■ What is expected
In the listing below, locate the lines bearing the word "part". Copy every one of them.

■ Extracted data
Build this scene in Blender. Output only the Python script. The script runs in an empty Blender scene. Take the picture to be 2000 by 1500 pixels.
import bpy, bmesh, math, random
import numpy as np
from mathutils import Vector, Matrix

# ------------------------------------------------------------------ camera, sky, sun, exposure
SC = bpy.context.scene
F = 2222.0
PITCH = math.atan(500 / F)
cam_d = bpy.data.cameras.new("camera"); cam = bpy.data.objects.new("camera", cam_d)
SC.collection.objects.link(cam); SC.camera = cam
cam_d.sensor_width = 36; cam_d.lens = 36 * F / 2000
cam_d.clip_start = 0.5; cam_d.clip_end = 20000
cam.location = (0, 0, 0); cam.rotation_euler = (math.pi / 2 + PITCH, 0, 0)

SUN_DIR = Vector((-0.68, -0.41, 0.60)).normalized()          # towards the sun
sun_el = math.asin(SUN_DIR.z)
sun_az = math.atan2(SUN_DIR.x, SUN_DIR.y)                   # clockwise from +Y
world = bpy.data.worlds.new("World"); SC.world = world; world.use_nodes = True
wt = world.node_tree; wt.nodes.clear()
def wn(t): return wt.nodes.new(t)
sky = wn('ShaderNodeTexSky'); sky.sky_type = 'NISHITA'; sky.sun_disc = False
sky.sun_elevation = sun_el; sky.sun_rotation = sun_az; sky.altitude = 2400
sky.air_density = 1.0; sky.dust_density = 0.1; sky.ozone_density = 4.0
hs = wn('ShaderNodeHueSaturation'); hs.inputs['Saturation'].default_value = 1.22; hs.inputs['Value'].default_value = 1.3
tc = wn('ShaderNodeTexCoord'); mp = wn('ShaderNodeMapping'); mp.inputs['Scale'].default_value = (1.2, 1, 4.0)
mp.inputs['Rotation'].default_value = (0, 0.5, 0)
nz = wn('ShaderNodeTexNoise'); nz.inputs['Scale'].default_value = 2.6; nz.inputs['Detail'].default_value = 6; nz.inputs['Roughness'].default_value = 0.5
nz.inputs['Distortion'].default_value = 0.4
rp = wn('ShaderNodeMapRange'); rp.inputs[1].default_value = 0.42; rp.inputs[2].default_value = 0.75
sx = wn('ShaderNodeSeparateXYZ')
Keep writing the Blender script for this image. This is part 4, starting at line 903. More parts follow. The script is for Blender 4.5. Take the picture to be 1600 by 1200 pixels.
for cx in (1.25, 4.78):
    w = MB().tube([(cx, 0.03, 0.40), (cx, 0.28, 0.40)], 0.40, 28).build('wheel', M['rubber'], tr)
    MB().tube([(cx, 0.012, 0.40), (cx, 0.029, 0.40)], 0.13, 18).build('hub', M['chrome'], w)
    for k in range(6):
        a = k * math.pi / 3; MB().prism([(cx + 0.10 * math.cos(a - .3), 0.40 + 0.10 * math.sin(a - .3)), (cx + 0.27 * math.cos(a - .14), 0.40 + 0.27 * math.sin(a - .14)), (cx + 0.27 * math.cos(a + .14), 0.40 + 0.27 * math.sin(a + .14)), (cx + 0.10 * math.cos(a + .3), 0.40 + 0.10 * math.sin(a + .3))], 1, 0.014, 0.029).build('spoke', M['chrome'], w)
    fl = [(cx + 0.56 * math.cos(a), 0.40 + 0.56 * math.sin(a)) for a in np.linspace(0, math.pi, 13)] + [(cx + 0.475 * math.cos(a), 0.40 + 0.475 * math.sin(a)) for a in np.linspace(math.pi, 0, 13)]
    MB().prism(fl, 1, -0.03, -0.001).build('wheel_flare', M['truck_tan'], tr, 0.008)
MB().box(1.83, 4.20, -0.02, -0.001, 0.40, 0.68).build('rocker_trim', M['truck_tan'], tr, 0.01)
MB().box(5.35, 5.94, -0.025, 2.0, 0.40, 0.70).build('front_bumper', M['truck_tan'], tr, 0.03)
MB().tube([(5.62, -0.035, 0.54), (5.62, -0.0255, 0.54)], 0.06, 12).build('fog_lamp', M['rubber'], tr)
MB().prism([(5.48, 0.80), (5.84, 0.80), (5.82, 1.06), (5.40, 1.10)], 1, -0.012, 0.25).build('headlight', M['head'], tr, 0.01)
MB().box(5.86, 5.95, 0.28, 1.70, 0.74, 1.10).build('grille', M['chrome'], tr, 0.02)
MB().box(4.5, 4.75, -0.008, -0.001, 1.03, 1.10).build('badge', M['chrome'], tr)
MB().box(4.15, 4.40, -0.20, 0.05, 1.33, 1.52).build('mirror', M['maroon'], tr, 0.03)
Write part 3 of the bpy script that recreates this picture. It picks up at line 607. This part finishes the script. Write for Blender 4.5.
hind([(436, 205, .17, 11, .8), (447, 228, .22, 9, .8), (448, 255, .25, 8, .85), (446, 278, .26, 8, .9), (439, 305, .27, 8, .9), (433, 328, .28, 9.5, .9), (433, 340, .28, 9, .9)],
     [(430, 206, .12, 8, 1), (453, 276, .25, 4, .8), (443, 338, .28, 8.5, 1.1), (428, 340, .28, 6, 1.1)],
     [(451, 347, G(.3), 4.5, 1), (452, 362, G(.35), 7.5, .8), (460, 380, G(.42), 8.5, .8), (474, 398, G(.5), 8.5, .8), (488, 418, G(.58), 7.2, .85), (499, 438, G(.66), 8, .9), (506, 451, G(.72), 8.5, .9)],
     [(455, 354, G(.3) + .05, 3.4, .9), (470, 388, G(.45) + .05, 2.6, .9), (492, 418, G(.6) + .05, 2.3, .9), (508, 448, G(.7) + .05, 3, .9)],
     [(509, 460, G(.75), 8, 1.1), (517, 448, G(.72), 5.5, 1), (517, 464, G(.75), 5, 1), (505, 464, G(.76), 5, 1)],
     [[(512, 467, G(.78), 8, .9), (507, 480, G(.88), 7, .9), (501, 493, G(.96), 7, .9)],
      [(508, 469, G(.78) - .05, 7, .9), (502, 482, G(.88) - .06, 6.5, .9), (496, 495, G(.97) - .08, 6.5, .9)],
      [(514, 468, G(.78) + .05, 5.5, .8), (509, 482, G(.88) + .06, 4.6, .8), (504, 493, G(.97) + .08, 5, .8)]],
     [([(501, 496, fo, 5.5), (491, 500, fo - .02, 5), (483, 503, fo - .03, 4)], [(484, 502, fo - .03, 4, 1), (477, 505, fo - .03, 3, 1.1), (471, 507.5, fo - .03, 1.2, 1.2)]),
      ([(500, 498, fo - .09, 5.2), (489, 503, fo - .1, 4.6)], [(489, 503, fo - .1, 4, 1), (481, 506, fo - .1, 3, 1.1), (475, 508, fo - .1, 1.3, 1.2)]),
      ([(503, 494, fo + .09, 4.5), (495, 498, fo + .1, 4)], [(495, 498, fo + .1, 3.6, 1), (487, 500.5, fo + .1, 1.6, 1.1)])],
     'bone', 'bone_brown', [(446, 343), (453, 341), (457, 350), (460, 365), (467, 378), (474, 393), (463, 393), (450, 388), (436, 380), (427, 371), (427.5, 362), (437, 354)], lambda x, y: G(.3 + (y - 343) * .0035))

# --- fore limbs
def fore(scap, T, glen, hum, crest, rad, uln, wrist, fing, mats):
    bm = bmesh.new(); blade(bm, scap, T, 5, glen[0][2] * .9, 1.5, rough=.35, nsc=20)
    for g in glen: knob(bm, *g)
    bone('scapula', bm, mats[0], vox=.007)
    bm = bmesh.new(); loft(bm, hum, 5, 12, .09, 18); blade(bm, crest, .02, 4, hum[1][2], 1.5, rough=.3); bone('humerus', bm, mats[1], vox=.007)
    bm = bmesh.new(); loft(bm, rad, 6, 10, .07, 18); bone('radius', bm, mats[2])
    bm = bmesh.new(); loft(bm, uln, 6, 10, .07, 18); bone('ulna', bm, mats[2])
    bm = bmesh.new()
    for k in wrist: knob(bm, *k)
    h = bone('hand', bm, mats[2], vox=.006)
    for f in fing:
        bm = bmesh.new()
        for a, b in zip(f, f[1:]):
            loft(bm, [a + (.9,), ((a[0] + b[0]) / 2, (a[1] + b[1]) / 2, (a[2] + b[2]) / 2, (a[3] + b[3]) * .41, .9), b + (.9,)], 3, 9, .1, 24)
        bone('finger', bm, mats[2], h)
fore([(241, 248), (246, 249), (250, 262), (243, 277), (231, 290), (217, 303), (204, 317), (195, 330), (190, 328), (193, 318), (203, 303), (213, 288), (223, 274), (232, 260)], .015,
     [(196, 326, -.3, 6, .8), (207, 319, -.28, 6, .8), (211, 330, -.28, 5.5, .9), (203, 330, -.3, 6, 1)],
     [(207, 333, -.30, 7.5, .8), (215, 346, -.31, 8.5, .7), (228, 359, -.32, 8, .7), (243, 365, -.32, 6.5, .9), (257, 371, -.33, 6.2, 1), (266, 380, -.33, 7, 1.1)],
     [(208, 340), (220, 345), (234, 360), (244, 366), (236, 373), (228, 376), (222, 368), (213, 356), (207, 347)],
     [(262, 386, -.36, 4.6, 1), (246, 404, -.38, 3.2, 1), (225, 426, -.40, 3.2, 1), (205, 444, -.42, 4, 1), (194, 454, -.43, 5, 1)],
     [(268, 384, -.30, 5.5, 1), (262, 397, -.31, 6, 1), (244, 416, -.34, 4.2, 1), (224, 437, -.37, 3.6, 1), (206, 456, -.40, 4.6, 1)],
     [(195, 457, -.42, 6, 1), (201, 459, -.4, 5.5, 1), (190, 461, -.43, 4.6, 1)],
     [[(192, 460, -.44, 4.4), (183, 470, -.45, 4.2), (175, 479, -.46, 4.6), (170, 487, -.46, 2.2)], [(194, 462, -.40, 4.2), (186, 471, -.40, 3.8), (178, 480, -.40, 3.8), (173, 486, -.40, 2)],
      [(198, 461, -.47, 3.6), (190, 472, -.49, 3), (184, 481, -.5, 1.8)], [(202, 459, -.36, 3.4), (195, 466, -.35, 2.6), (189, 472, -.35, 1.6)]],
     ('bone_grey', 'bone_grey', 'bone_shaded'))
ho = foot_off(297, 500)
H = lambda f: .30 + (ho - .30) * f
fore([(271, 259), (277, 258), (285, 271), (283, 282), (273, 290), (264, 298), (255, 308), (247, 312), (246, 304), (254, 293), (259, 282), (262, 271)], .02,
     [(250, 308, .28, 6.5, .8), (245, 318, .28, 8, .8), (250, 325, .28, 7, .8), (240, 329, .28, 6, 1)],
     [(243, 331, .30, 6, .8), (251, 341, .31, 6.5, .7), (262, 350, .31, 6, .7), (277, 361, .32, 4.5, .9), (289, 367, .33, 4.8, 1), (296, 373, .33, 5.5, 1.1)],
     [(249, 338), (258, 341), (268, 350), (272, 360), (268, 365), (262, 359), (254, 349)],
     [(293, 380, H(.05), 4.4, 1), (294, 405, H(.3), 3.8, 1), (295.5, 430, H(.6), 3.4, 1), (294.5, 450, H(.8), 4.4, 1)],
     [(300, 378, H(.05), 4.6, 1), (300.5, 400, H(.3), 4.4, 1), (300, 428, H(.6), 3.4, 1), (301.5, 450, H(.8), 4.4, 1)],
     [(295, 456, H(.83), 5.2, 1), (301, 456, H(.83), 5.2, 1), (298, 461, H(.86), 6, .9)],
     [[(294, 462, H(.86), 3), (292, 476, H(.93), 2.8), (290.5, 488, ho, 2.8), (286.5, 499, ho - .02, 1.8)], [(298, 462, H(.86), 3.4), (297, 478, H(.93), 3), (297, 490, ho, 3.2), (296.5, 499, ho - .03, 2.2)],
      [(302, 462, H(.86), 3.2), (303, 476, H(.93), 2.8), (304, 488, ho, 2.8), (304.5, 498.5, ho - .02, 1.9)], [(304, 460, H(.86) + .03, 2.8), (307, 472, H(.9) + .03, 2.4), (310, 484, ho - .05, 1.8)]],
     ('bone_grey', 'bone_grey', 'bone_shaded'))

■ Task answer
Keep writing the Blender script for this image. This is part 4, starting at line 903. More parts follow. The script is for Blender 4.5. Take the picture to be 1600 by 1200 pixels.
Write part 3 of the bpy script that recreates this picture. It picks up at line 607. This part finishes the script. Write for Blender 4.5.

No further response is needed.